GIVEN MATERIAL:
━━━━━━━━━━
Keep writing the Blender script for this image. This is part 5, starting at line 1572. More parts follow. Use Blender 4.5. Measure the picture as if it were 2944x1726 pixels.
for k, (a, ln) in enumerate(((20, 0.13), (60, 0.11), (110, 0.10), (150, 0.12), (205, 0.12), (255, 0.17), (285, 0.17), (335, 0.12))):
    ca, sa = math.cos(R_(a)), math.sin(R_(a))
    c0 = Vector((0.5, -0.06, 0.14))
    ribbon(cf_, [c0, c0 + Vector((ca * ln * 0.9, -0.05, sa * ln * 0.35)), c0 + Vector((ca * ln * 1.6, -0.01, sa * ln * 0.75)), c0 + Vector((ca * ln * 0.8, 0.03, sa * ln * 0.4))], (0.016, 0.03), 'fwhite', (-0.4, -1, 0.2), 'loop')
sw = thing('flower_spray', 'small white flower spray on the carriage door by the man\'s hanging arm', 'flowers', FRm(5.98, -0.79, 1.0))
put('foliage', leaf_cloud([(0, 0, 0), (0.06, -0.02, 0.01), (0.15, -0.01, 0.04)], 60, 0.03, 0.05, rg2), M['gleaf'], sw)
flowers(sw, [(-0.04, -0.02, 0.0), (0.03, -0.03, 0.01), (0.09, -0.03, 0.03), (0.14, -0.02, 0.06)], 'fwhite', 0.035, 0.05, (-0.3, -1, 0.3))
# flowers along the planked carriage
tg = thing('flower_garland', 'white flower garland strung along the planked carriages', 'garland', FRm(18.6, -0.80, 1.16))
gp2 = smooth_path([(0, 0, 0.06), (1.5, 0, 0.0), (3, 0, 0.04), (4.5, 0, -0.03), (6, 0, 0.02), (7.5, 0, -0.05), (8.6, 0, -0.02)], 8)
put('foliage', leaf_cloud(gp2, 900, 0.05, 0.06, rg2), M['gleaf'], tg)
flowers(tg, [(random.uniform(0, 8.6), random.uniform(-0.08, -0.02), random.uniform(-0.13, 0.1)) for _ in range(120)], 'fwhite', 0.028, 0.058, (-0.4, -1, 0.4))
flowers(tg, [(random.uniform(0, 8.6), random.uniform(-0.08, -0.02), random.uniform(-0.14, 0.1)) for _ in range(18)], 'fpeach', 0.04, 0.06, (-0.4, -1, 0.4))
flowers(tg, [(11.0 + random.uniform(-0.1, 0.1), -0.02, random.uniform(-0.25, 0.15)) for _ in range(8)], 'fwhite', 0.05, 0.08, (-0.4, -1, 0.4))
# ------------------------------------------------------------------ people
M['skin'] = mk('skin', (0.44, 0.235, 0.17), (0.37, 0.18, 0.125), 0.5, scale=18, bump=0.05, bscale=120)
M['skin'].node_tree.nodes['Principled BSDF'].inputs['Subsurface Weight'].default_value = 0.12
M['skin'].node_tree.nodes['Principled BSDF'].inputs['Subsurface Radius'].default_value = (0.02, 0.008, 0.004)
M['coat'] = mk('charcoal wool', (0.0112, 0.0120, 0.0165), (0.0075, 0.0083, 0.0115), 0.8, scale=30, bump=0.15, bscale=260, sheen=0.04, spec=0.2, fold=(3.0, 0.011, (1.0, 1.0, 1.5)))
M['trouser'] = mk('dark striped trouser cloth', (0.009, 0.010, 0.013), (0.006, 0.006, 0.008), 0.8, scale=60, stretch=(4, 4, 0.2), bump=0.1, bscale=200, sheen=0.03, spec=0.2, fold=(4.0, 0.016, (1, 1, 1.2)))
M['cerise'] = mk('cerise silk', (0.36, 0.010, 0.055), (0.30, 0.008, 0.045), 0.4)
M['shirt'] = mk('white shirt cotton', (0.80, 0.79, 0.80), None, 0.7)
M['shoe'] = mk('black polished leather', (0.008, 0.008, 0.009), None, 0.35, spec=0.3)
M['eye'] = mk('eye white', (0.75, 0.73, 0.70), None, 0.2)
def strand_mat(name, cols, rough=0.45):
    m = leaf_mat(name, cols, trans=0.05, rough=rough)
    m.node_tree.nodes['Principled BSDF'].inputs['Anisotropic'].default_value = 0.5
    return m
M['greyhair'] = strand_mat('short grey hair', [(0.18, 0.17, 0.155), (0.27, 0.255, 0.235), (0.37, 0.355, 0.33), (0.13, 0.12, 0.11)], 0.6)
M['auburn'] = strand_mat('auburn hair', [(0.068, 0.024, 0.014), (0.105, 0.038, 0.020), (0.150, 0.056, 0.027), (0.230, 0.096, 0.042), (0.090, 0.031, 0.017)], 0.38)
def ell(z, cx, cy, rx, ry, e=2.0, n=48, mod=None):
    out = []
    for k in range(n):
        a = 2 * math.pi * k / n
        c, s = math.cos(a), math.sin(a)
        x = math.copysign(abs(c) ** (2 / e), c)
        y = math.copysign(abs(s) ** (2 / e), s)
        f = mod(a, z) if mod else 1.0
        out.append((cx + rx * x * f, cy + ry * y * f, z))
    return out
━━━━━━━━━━
WHAT THE EXERCISE ASKS:
Give the listing again, word for word.

ANSWER TO THIS PROBLEM:
Keep writing the Blender script for this image. This is part 5, starting at line 1572. More parts follow. Use Blender 4.5. Measure the picture as if it were 2944x1726 pixels.
for k, (a, ln) in enumerate(((20, 0.13), (60, 0.11), (110, 0.10), (150, 0.12), (205, 0.12), (255, 0.17), (285, 0.17), (335, 0.12))):
    ca, sa = math.cos(R_(a)), math.sin(R_(a))
    c0 = Vector((0.5, -0.06, 0.14))
    ribbon(cf_, [c0, c0 + Vector((ca * ln * 0.9, -0.05, sa * ln * 0.35)), c0 + Vector((ca * ln * 1.6, -0.01, sa * ln * 0.75)), c0 + Vector((ca * ln * 0.8, 0.03, sa * ln * 0.4))], (0.016, 0.03), 'fwhite', (-0.4, -1, 0.2), 'loop')
sw = thing('flower_spray', 'small white flower spray on the carriage door by the man\'s hanging arm', 'flowers', FRm(5.98, -0.79, 1.0))
put('foliage', leaf_cloud([(0, 0, 0), (0.06, -0.02, 0.01), (0.15, -0.01, 0.04)], 60, 0.03, 0.05, rg2), M['gleaf'], sw)
flowers(sw, [(-0.04, -0.02, 0.0), (0.03, -0.03, 0.01), (0.09, -0.03, 0.03), (0.14, -0.02, 0.06)], 'fwhite', 0.035, 0.05, (-0.3, -1, 0.3))
# flowers along the planked carriage
tg = thing('flower_garland', 'white flower garland strung along the planked carriages', 'garland', FRm(18.6, -0.80, 1.16))
gp2 = smooth_path([(0, 0, 0.06), (1.5, 0, 0.0), (3, 0, 0.04), (4.5, 0, -0.03), (6, 0, 0.02), (7.5, 0, -0.05), (8.6, 0, -0.02)], 8)
put('foliage', leaf_cloud(gp2, 900, 0.05, 0.06, rg2), M['gleaf'], tg)
flowers(tg, [(random.uniform(0, 8.6), random.uniform(-0.08, -0.02), random.uniform(-0.13, 0.1)) for _ in range(120)], 'fwhite', 0.028, 0.058, (-0.4, -1, 0.4))
flowers(tg, [(random.uniform(0, 8.6), random.uniform(-0.08, -0.02), random.uniform(-0.14, 0.1)) for _ in range(18)], 'fpeach', 0.04, 0.06, (-0.4, -1, 0.4))
flowers(tg, [(11.0 + random.uniform(-0.1, 0.1), -0.02, random.uniform(-0.25, 0.15)) for _ in range(8)], 'fwhite', 0.05, 0.08, (-0.4, -1, 0.4))
# ------------------------------------------------------------------ people
M['skin'] = mk('skin', (0.44, 0.235, 0.17), (0.37, 0.18, 0.125), 0.5, scale=18, bump=0.05, bscale=120)
M['skin'].node_tree.nodes['Principled BSDF'].inputs['Subsurface Weight'].default_value = 0.12
M['skin'].node_tree.nodes['Principled BSDF'].inputs['Subsurface Radius'].default_value = (0.02, 0.008, 0.004)
M['coat'] = mk('charcoal wool', (0.0112, 0.0120, 0.0165), (0.0075, 0.0083, 0.0115), 0.8, scale=30, bump=0.15, bscale=260, sheen=0.04, spec=0.2, fold=(3.0, 0.011, (1.0, 1.0, 1.5)))
M['trouser'] = mk('dark striped trouser cloth', (0.009, 0.010, 0.013), (0.006, 0.006, 0.008), 0.8, scale=60, stretch=(4, 4, 0.2), bump=0.1, bscale=200, sheen=0.03, spec=0.2, fold=(4.0, 0.016, (1, 1, 1.2)))
M['cerise'] = mk('cerise silk', (0.36, 0.010, 0.055), (0.30, 0.008, 0.045), 0.4)
M['shirt'] = mk('white shirt cotton', (0.80, 0.79, 0.80), None, 0.7)
M['shoe'] = mk('black polished leather', (0.008, 0.008, 0.009), None, 0.35, spec=0.3)
M['eye'] = mk('eye white', (0.75, 0.73, 0.70), None, 0.2)
def strand_mat(name, cols, rough=0.45):
    m = leaf_mat(name, cols, trans=0.05, rough=rough)
    m.node_tree.nodes['Principled BSDF'].inputs['Anisotropic'].default_value = 0.5
    return m
M['greyhair'] = strand_mat('short grey hair', [(0.18, 0.17, 0.155), (0.27, 0.255, 0.235), (0.37, 0.355, 0.33), (0.13, 0.12, 0.11)], 0.6)
M['auburn'] = strand_mat('auburn hair', [(0.068, 0.024, 0.014), (0.105, 0.038, 0.020), (0.150, 0.056, 0.027), (0.230, 0.096, 0.042), (0.090, 0.031, 0.017)], 0.38)
def ell(z, cx, cy, rx, ry, e=2.0, n=48, mod=None):
    out = []
    for k in range(n):
        a = 2 * math.pi * k / n
        c, s = math.cos(a), math.sin(a)
        x = math.copysign(abs(c) ** (2 / e), c)
        y = math.copysign(abs(s) ** (2 / e), s)
        f = mod(a, z) if mod else 1.0
        out.append((cx + rx * x * f, cy + ry * y * f, z))
    return out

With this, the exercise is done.